>> start

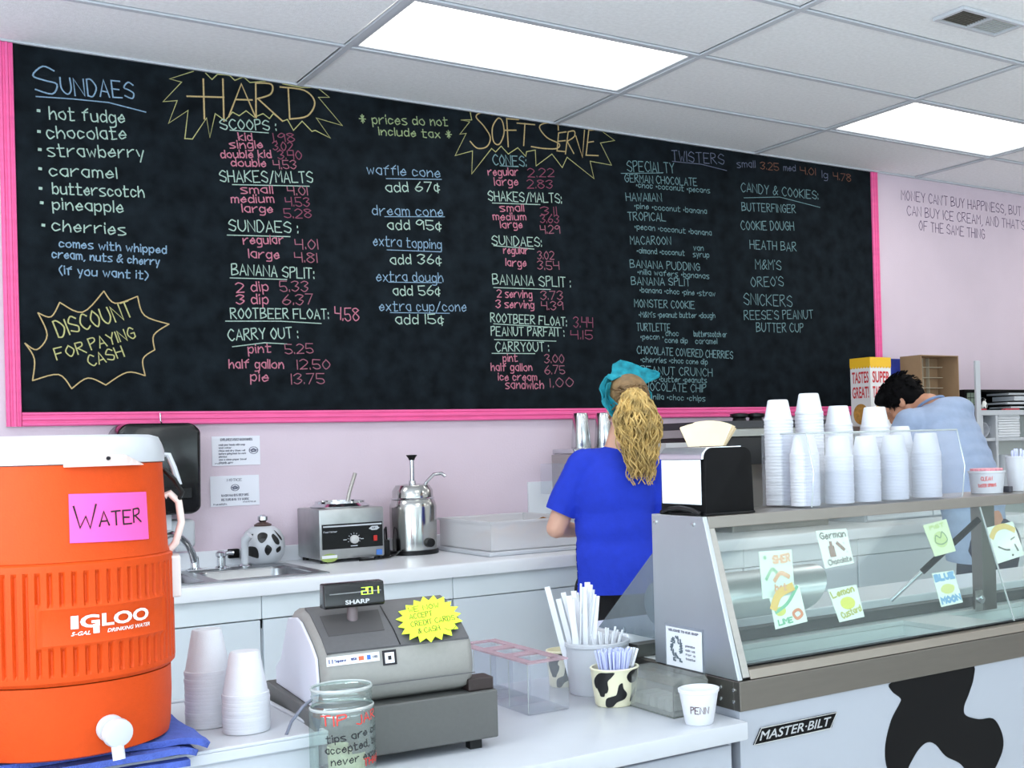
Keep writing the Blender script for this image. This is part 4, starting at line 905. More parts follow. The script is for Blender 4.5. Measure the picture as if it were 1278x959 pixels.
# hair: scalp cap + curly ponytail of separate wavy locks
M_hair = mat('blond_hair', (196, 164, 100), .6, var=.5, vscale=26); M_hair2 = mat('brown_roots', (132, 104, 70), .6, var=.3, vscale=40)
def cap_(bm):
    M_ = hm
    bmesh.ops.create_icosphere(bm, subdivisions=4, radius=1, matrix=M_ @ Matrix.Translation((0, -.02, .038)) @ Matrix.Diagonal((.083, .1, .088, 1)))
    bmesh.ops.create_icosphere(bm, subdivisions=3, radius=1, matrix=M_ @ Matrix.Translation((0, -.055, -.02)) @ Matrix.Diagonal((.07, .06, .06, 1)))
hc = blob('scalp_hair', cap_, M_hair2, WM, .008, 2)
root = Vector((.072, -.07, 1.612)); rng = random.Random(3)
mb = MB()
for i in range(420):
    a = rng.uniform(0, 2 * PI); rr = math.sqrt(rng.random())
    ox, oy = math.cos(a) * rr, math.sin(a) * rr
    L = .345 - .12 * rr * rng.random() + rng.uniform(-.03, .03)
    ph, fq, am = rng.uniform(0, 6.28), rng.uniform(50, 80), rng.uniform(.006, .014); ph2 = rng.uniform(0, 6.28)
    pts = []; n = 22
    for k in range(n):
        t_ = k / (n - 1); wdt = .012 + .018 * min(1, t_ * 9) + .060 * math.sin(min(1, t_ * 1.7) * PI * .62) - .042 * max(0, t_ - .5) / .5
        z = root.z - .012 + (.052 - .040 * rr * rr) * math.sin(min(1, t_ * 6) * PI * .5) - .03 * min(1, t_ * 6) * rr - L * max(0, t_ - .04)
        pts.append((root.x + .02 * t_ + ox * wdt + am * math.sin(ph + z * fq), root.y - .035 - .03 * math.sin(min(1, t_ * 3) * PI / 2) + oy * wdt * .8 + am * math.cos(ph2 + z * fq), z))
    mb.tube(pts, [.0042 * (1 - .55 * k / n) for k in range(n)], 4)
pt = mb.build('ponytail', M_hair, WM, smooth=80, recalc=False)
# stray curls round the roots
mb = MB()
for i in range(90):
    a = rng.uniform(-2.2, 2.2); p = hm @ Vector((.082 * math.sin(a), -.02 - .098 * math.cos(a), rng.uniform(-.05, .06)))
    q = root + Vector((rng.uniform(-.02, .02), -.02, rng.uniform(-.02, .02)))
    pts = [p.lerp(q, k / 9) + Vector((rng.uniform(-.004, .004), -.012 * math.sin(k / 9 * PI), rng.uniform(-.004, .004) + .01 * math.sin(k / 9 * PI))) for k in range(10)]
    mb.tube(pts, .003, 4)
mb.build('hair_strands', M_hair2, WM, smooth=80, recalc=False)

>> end

▸ PROBLEM DESCRIPTION:
From the material above, reproduce everything verbatim except the pictures.

▸ COMPLETE OUTPUT:
Keep writing the Blender script for this image. This is part 4, starting at line 905. More parts follow. The script is for Blender 4.5. Measure the picture as if it were 1278x959 pixels.
# hair: scalp cap + curly ponytail of separate wavy locks
M_hair = mat('blond_hair', (196, 164, 100), .6, var=.5, vscale=26); M_hair2 = mat('brown_roots', (132, 104, 70), .6, var=.3, vscale=40)
def cap_(bm):
    M_ = hm
    bmesh.ops.create_icosphere(bm, subdivisions=4, radius=1, matrix=M_ @ Matrix.Translation((0, -.02, .038)) @ Matrix.Diagonal((.083, .1, .088, 1)))
    bmesh.ops.create_icosphere(bm, subdivisions=3, radius=1, matrix=M_ @ Matrix.Translation((0, -.055, -.02)) @ Matrix.Diagonal((.07, .06, .06, 1)))
hc = blob('scalp_hair', cap_, M_hair2, WM, .008, 2)
root = Vector((.072, -.07, 1.612)); rng = random.Random(3)
mb = MB()
for i in range(420):
    a = rng.uniform(0, 2 * PI); rr = math.sqrt(rng.random())
    ox, oy = math.cos(a) * rr, math.sin(a) * rr
    L = .345 - .12 * rr * rng.random() + rng.uniform(-.03, .03)
    ph, fq, am = rng.uniform(0, 6.28), rng.uniform(50, 80), rng.uniform(.006, .014); ph2 = rng.uniform(0, 6.28)
    pts = []; n = 22
    for k in range(n):
        t_ = k / (n - 1); wdt = .012 + .018 * min(1, t_ * 9) + .060 * math.sin(min(1, t_ * 1.7) * PI * .62) - .042 * max(0, t_ - .5) / .5
        z = root.z - .012 + (.052 - .040 * rr * rr) * math.sin(min(1, t_ * 6) * PI * .5) - .03 * min(1, t_ * 6) * rr - L * max(0, t_ - .04)
        pts.append((root.x + .02 * t_ + ox * wdt + am * math.sin(ph + z * fq), root.y - .035 - .03 * math.sin(min(1, t_ * 3) * PI / 2) + oy * wdt * .8 + am * math.cos(ph2 + z * fq), z))
    mb.tube(pts, [.0042 * (1 - .55 * k / n) for k in range(n)], 4)
pt = mb.build('ponytail', M_hair, WM, smooth=80, recalc=False)
# stray curls round the roots
mb = MB()
for i in range(90):
    a = rng.uniform(-2.2, 2.2); p = hm @ Vector((.082 * math.sin(a), -.02 - .098 * math.cos(a), rng.uniform(-.05, .06)))
    q = root + Vector((rng.uniform(-.02, .02), -.02, rng.uniform(-.02, .02)))
    pts = [p.lerp(q, k / 9) + Vector((rng.uniform(-.004, .004), -.012 * math.sin(k / 9 * PI), rng.uniform(-.004, .004) + .01 * math.sin(k / 9 * PI))) for k in range(10)]
    mb.tube(pts, .003, 4)
mb.build('hair_strands', M_hair2, WM, smooth=80, recalc=False)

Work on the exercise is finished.